+++ Material provided +++

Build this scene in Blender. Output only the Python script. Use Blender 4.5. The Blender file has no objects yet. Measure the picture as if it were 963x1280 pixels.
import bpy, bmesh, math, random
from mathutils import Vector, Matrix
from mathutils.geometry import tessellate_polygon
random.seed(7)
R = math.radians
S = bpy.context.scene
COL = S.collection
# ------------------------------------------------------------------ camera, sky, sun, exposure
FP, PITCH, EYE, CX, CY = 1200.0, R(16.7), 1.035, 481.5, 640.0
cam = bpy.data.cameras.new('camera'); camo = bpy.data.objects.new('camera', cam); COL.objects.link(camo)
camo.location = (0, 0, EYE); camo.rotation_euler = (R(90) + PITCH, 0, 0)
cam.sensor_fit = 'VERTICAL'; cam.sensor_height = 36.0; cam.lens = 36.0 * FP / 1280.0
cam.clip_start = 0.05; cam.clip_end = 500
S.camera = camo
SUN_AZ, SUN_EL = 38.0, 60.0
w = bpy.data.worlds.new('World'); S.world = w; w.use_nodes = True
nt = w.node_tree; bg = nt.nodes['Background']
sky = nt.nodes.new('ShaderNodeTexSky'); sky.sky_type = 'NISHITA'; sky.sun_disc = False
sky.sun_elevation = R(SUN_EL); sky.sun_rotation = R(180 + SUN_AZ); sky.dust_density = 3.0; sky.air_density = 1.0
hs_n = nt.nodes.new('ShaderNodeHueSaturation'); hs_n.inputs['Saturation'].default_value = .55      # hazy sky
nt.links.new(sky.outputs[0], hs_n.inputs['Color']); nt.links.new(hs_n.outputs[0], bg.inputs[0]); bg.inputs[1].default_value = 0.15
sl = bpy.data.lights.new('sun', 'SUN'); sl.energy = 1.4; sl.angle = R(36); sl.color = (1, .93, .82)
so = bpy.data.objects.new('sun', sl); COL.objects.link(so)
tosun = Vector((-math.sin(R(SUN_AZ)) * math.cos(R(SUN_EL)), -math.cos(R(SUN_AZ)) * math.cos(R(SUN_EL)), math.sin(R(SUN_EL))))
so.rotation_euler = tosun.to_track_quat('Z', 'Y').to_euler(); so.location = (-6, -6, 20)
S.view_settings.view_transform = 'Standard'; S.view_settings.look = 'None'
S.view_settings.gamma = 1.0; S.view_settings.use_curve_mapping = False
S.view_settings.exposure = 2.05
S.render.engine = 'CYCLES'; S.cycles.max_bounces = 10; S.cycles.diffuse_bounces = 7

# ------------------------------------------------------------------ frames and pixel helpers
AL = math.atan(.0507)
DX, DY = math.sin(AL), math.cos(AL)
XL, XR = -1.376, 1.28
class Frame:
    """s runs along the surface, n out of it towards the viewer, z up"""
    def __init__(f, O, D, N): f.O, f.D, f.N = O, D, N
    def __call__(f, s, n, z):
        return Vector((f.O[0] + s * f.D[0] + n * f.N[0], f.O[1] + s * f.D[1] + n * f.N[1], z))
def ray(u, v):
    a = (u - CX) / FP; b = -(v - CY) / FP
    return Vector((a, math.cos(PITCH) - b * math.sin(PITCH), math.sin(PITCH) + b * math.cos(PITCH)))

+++

Work required:
Only the lines from the beginning of the material to the line containing "S.render.engine = 'CYCLES';" should be echoed, verbatim and in full.

Solution for this problem:
Build this scene in Blender. Output only the Python script. Use Blender 4.5. The Blender file has no objects yet. Measure the picture as if it were 963x1280 pixels.
import bpy, bmesh, math, random
from mathutils import Vector, Matrix
from mathutils.geometry import tessellate_polygon
random.seed(7)
R = math.radians
S = bpy.context.scene
COL = S.collection
# ------------------------------------------------------------------ camera, sky, sun, exposure
FP, PITCH, EYE, CX, CY = 1200.0, R(16.7), 1.035, 481.5, 640.0
cam = bpy.data.cameras.new('camera'); camo = bpy.data.objects.new('camera', cam); COL.objects.link(camo)
camo.location = (0, 0, EYE); camo.rotation_euler = (R(90) + PITCH, 0, 0)
cam.sensor_fit = 'VERTICAL'; cam.sensor_height = 36.0; cam.lens = 36.0 * FP / 1280.0
cam.clip_start = 0.05; cam.clip_end = 500
S.camera = camo
SUN_AZ, SUN_EL = 38.0, 60.0
w = bpy.data.worlds.new('World'); S.world = w; w.use_nodes = True
nt = w.node_tree; bg = nt.nodes['Background']
sky = nt.nodes.new('ShaderNodeTexSky'); sky.sky_type = 'NISHITA'; sky.sun_disc = False
sky.sun_elevation = R(SUN_EL); sky.sun_rotation = R(180 + SUN_AZ); sky.dust_density = 3.0; sky.air_density = 1.0
hs_n = nt.nodes.new('ShaderNodeHueSaturation'); hs_n.inputs['Saturation'].default_value = .55      # hazy sky
nt.links.new(sky.outputs[0], hs_n.inputs['Color']); nt.links.new(hs_n.outputs[0], bg.inputs[0]); bg.inputs[1].default_value = 0.15
sl = bpy.data.lights.new('sun', 'SUN'); sl.energy = 1.4; sl.angle = R(36); sl.color = (1, .93, .82)
so = bpy.data.objects.new('sun', sl); COL.objects.link(so)
tosun = Vector((-math.sin(R(SUN_AZ)) * math.cos(R(SUN_EL)), -math.cos(R(SUN_AZ)) * math.cos(R(SUN_EL)), math.sin(R(SUN_EL))))
so.rotation_euler = tosun.to_track_quat('Z', 'Y').to_euler(); so.location = (-6, -6, 20)
S.view_settings.view_transform = 'Standard'; S.view_settings.look = 'None'
S.view_settings.gamma = 1.0; S.view_settings.use_curve_mapping = False
S.view_settings.exposure = 2.05
S.render.engine = 'CYCLES'; S.cycles.max_bounces = 10; S.cycles.diffuse_bounces = 7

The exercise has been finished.